Robert O. Paxton said:
When the government of the well-meaning but overwhelmed Ivanoe Bonomi, an associate of Giolitti's center-Left, lost a vote of confidence in February 1922, it took three weeks to find a successor. Finally an even more subaltern Giolitti lieutenant, Luigi Facta, reluctantly assumed the prime ministry. His government lost its majority on July 19. When the emergency came, Facta was serving in only a caretaker capacity.
Nevertheless, the prime minister began vigorous countermeasures. With the king's approval, Facta had already reinforced the Rome garrison with five battalions of disciplined Alpine troops. Now he ordered police and railroad officials to stop the Fascist trains at five checkpoints and began preparations to impose martial law.
Meanwhile Mussolini quietly left the door open for a political deal. Several old political warhorses were trying to defuse the crisis by "transforming" Mussolini into a mere minister within yet another liberal-conservative coalition cabinet. The aged deal maker Giolitti was widely regarded as the most plausible savior (he had evicted D'Annunzio by force in 1920, and had included Mussolini in his 1921 electoral list), but he was in no hurry to reassume office, and Mussolini remained noncommittal in meetings with his representatives.
. . .
Prime Minister Facta's emergency measures nearly succeeded in blocking the Fascist march in October. Four hundred police stopped trains carrying twenty thousand Blackshirts at three of the checkpoints--Civita Vecchia, Orte, and Avezzano. About nine thousand Blackshirts who evaded the checkpoints or continued on foot formed a motley crowd at the gates of Rome on the morning of October 28, poorly armed, wearing makeshift uniforms, short of food and water, and milling about in a discouraging rain. "In ancient and modern history, there was hardly any attempt on Rome that failed so miserably in its beginning." [Martin Broszat, 1983]
At the last moment King Victor Emmanuel III balked. He decided not to sign Prime Minister Facta's martial law decree. He refused to call Mussolini's bluff and use the readily available force to exclude the Blackshirts from Rome. He rejected Salandra's last-minute efforts to form a new conservative government without Mussolini, who by now refused Salandra's offer of coalition. Instead he offered the prime ministry directly to the young upstart Fascist leader.

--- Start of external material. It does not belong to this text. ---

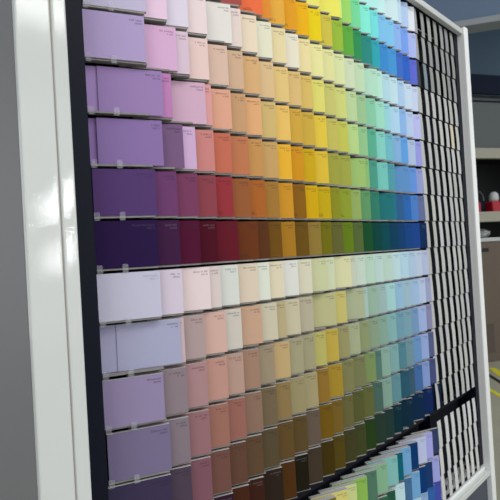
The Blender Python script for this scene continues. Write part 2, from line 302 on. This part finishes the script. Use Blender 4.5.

Mussolini arrived in Rome from Milan on the morning of October 30, not at the head of his Blackshirts, but by railway sleeping car. He called upon the king clad incongruously in morning coat and black shirt, a sartorial reflection of his ambiguous situation: partly a legal claimant to office, partly the leader of an insurrectionary band. "Sire, forgive my attire," he is said to have told the king, mendaciously, "I come from the battlefields."
Why did the king thus rescue Mussolini from a rashly overplayed hand? Mussolini had cleverly confronted the sovereign with a hard choice. Either the government must use force to disperse thousands of Blackshirts converging on Rome, with considerable risk of bloodshed and bitter internal dissension, or the king must accept Mussolini as head of government.
The most likely explanation for the king's choice of the second option is a private warning (of which no archival trace remains) by the army commander-in-chief, Marshal Armando Diaz, or possibly another senior military officer, that the troops might fraternize with the Blackshirts if ordered to block them. According to another theory, the king feared that if he tried to use force against Mussolini, his cousin, the duke of Aosta, reputed to be sympathetic to the Fascists, might make a bid for the throne by siding with them. We will probably never know for sure. What seems certain is that Mussolini had correctly surmised that the king and the army would not make the hard choice to resist his Blackshirts by force. It was not Fascism's force that decided the issue, but the conservatives' unwillingness to risk their own force against his. The "March on Rome" was a gigantic bluff that worked, and still works in the general public's perceptions of Mussolini's "seizure of power."